Here’s why: many of the state's wind farms are far to the west of its biggest population centers, particularly the Houston area. Transmission lines that stretch across the state can move the power to where there is demand for it, but sometimes there's so much wind power that there’s not enough transmission capacity to carry it all. That means power producers are eager to find customers closer to them who will purchase that excess electricity. In theory, that could give miners leverage to purchase wind power at very low prices.
Alexander Liegl, CEO of Peter Thiel-backed Layer1, recently told Fortune that “the cheapest electricity in the world, at scale, is in west Texas right now.”
Texas’s unique wind resource is not new, but in the past miners have avoided the area because of its sweltering heat. One of the challenges of mining is keeping the hardware from overheating. “But we know how to deal with that here,” says Jesse Peltan, CTO of HODL Ranch, a company that sets up data centers for cryptocurrency miners in west Texas. He says the arid climate in that part of the state makes it possible to use evaporative cooling, a process that takes advantage of the physics of water evaporation, to cool mining machines at a very low cost. Other operations are pursuing different approaches. Layer1, for instance, has developed a system that uses liquid to cool the hardware.
But there’s one more big variable that all Bitcoin-mining businesses must account for: the volatile price of the cryptocurrency. A quick drop in the coin’s value can have a severe impact on a firm’s profit margin.

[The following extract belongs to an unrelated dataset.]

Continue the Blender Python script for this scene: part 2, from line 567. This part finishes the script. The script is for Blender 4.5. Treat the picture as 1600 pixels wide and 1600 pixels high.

Peltan argues that in the long run what matters most is not Bitcoin’s price but “the cost of your production relative to other producers.” With low enough operational costs, larger producers will be insulated against price drops by marginal producers, which will get forced to shut down, he says. Bitcoin is programmed to automatically reduce the difficulty (and thus cost) of mining in response to drops in the network’s total capacity (and vice versa). “The industry is really competing on moving toward lower cost of power and then larger scale of operation to spread that cost of operation over more megawatts,” Peltan says.
No wonder the windy Lone Star State has never looked more inviting.